M come MAYER: restando in tema insalatiera, l'argentino Leonardo Mayer ha sconfitto Joao Souza per 15-13 al quinto set in quella che, con sei ore e quarantadue minuti di durata, è diventata la partita più lunga di sempre in singolare. Idolo albiceleste in coabitazione con Federico Delbonis, che ha portato a casa il punto decisivo.
N come NEDOVYESOV: e, per chiudere l'angolo Davis, spazio anche ad un altro eroe per caso, il numero 130 del mondo kazako, fresco finalista del challenger di Bergamo ma destinato, in apparenza, alla panchina. Poi, prima dell'incontro decisivo, entrambi i capitani cambiano il singolarista e, a sorpresa, vince il meno esperto. Anche questo in Davis succede.
O come ODESNIK: recidivo, bugiardo, imbarazzante. Forse questa volta il circuito se lo è levato dai piedi definitivamente.
P come PERICOLI: la signora del tennis italiano ha festeggiato il 22 marzo, con garbo e con la consueta eleganza, un rotondo compleanno. Ho da tempo appeso la racchetta al chiodo, altrimenti avrei prenotato un'ora solo per alzare un pallonetto difensivo in suo onore.
Q come… no, ho detto che di QUINZI non parlo
R come RECORD: piccola tracimazione nel mese di aprile, per tributare il giusto elogio a Djokovic, primo tennista della storia capace di realizzare per tre volte la doppietta Indian Wells-Key Biscayne. Non si vede, a meno di due mesi dal Roland Garros (torneo che farebbe carte false per vincere, immagino), avversario capace di batterlo negli appuntamenti importanti. O forse uno c'è, il nervosismo che traspare nei momenti di difficoltà, vedi alla voce Dolgopolov (e nella finale di Miami)
S come SUAREZ NAVARRO: la top-10 val bene una batosta in finale. Al netto dei soliti luoghi comuni sui successi dei rappresentanti della penisola iberica, un rovescio come il suo tra le prime dieci giocatrici del mondo è una bella notizia.
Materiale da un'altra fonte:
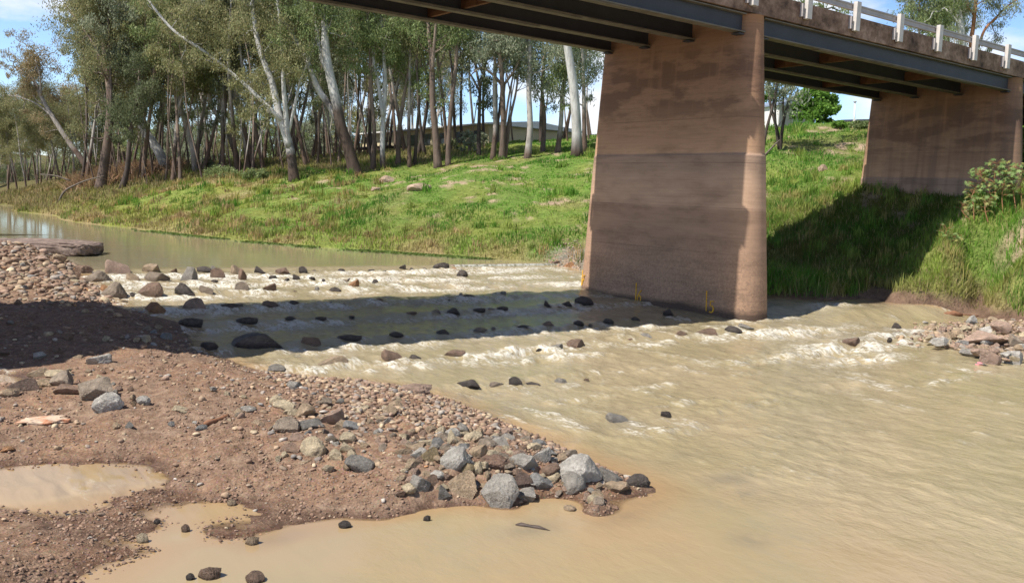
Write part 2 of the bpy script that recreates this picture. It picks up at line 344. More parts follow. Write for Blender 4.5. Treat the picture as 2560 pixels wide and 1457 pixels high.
def near_ground():
    P = []; Z = []
    def a(q, z=None): P.append((q[0], q[1])); Z.append(q[2] if z is None else z)
    wl = [(-120, 648), (0, 652), (110, 654), (190, 676), (235, 715), (290, 765), (360, 786), (430, 812), (470, 850), (520, 886), (600, 912), (690, 936), (800, 950), (900, 958), (1000, 972), (1090, 992), (1200, 1032), (1300, 1072), (1400, 1122), (1480, 1158), (1560, 1190),
          (1625, 1222), (1540, 1250), (1440, 1278), (1300, 1272), (1180, 1260), (1070, 1272), (970, 1302), (860, 1292), (790, 1302), (700, 1290), (620, 1262), (520, 1254), (420, 1262), (345, 1290), (330, 1318), (400, 1328), (480, 1336), (560, 1346), (520, 1366), (400, 1372), (300, 1370), (262, 1402), (200, 1436), (120, 1475), (40, 1560), (-60, 1700)]
    pts = [on_water(*q) for q in wl]
    for i, q in enumerate(pts):
        a(q, q[2] - .0)
        d = pts[min(i + 1, len(pts) - 1)] - pts[max(i - 1, 0)]; n = np.array([-d[1], d[0]]); n /= np.linalg.norm(n)
        if i < 32: a((q[0] + n[0] * .9, q[1] + n[1] * .9), q[2] - .35)
    for px, py, z in [(0, 763, .42), (250, 764, .39), (120, 705, .62), (0, 700, .62), (60, 850, .3), (250, 830, .38), (350, 850, .33), (0, 942, .1), (202, 903, .24), (370, 882, .29), (460, 900, .24), (100, 1000, .19), (300, 1000, .27), (500, 960, .3), (700, 1010, .27), (600, 1080, .2), (900, 1080, .27), (1100, 1100, .27),
        (1300, 1165, .25), (1450, 1190, .16), (1150, 1190, .22), (1000, 1200, .2), (860, 1210, .14), (700, 1180, .13), (500, 1150, .13), (300, 1110, .12), (60, 1110, .12), (0, 1060, .15), (600, 1225, .08), (150, 1368, .06), (0, 1380, .12), (0, 1457, .14), (110, 1430, .07), (0, 1290, .06), (120, 1330, .05), (450, 1205, .07), (330, 1265, .05),
        (90, 1200, -.05), (200, 1225, -.065), (205, 1275, -.05), (330, 1228, -.04), (270, 1185, -.035), (15, 1200, -.03), (130, 1230, -.055), (390, 1214, -.02), (-200, 1240, .05), (-300, 1457, .2), (-300, 1100, .22), (-300, 850, .5), (-400, 700, .8), (-200, 1700, .25), (1000, 1400, -.3), (1400, 1400, -.5), (600, 1420, -.14), (800, 1700, -.3), (380, 1420, -.07), (430, 1295, -.05), (560, 1300, -.1), (1800, 1100, -.8), (2300, 1000, -.9), (1500, 900, -.8)]:
        a(on_z(px, py, z))
    for x, y, z in [(-12, 8, .5), (-20, 20, 1.3), (-30, 34, 1.6), (-14, 27, -.3), (-20, 36, .3), (-8, 2, .5), (-2, 1, .3), (-3, -3, .6), (3, 0, .1), (6, 2, -.4), (12, 6, -.7), (10, 16, -.9), (0, 25, -.6)]: a((x, y, z))
    return TPS(P, Z, 2e-4)
_far, _near = far_ground(), near_ground()
def gfar(x, y, rough=True):
    z = _far(x, y); x = np.asarray(x, float); y = np.asarray(y, float)
    lv = lev(x, y); m = sstep(.0, .8, z - lv)
    z = np.where(z > 9.5, 9.5 + (z - 9.5) * .05, z); z = np.maximum(z, -1.6)
    if rough: z = z + m * ((fbm(x * .35, y * .35, 3, 4) - .5) * .55 + (fbm(x * 1.6, y * 1.6, 5, 3) - .5) * .16)
    return z
def gnear(x, y, rough=True):
    z = np.clip(_near(x, y), -1.2, 1.8); x = np.asarray(x, float); y = np.asarray(y, float)
    if rough:
        m = .35 + .65 * sstep(.02, .2, z - lev(x, y))
        z = z + (fbm(x * 2.6, y * 2.6, 19, 4, .6) - .5) * .085 + m * ((fbm(x * 1.3, y * 1.3, 11, 4) - .5) * .10 + (fbm(x * 6, y * 6, 12, 4, .6) - .5) * .07 + (fbm(x * 22, y * 22, 14, 3, .6) - .5) * .03)
    pm = np.exp(-(((x + 3.05) / 1.0) ** 2 + ((y - 8.9) / 1.1) ** 2)); z = z + pm * ((fbm(x * 4, y * 4, 88, 4, .6) - .5) * .14)
    return z
def hit(px, py, g=gfar, t0=15., t1=230., dz=0.):
    d = ray(px, py); t = np.arange(t0, t1, .1); X = d[0] * t; Y = d[1] * t; Zr = CH + d[2] * t
    G = g(X, Y, False) + dz; i = np.argmax(Zr < G)
    if not (Zr < G).any(): i = len(t) - 1
    return np.array([X[i], Y[i], G[i] - dz])
def polar(r0, r1, nr, th0, th1, nth, cx=0., cy=0.):
    r = np.geomspace(r0, r1, nr); th = np.radians(np.linspace(th0, th1, nth)); R_, T_ = np.meshgrid(r, th, indexing='ij')
    X = cx + R_ * np.sin(T_); Y = cy + R_ * np.cos(T_)
    i = np.arange(nr - 1)[:, None] * nth + np.arange(nth - 1)[None]
    return X.ravel(), Y.ravel(), np.stack([i, i + 1, i + nth + 1, i + nth], -1).reshape(-1, 4)[:, ::-1]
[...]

T come TIPSAREVIC: bentornato! E, già che ci siamo, bentornato anche a Mardy Fish. Due atleti che hanno vinto la loro battaglia contro avversari terribili.
U come UNA: come le vittorie di Fognini sul veloce, nei tredici match disputati dopo Flushing Meadows. L'anno scorso i due ottavi a Indian Wells e Miami avevano certificato i progressi di Fabio, aprendo prospettive interessanti in termini di classifica. Le due (nette) sconfitte all'esordio nelle edizioni 2015 sono lo specchio di un'involuzione preoccupante.
V come VERDASCO: si aggiunge anche lui all'elenco, variopinto e sorprendente, di coloro che hanno sconfitto Nadal nel 2015. La stagione sul rosso ci dirà, in maniera inequivocabile, se si tratta di crepuscolo o se assisteremo all'ennesima resurrezione del maiorchino.
W come WILLIAMS: Serena, semplicemente ed inequivocabilmente di un'altra categoria.
Z come ZVEREV: nulla di eclatante, per carità, ma superare le qualificazioni e un turno a Miami, a diciott'anni scarsi, non è poi malaccio. Come? Chi c'era nello stesso spot? No, ho detto che non ne parlo, allora siamo di coccio.